3. The least well-known method, which indeed does curtail creep, is to define scope in terms of high-level REAL business requirements—deliverable _whats_ that provide value when delivered (or satisfied or met) by the product/system/software _how_.
by Robin Goldsmith on August 12, 2009 at 8:27 am. #
At Cumberland scope is the fourth section in the project definition and is explicitly specified in terms of inclusions and exclusions. These could be geographic, business unit, product or service, structure, process or whatever else is relevant to the project.
The first three sections are:
1. Outcome: What will be different about the organisation; addressing the, “why” question and pointing to the overall value proposition.
2. Objectives: What the project itself will achieve.
3. Deliverables: What the project will produce that will satisfy the objectives.
Scope is the fourth section because scope, what is in and often more importantly, what is out, must be aligned with the first three. For example, if a project’s intended outcome was to position the organisation to reduce national logistics costs, it
would be doomed if its scope included road transport only and excluded the Eastern Seaboard. A million dollars cannot be saved if the scope only includes 10% of the ten million dollar cost base.
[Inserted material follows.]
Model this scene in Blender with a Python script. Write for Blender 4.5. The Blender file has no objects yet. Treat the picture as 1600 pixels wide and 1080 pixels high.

Outcome, objectives deliverables and scope are each different things. Maintaining alignment between them is crucial to delivering value from the project.
by Mark Prior on August 20, 2009 at 8:16 am. #
The time spent on the requirement phase is very important when it comes to determine the exact scope of the project. Vendors are not to be blamed for not deliverying the outcomes as it is the Customer who provided the sign off on the requirments.
Project Manager should insist scope sign off from Business team and should if possible conduct a day long requirement walk through session and explaned their understanding of the project scope.
I agree with Jed that change of scope always comes at the cost of time, cost or efforts. PM while providing solution to the business team should consider the business impact. PM should consult with the business representative to understand what is critical for the upcoming release and what can be pushed in the next release.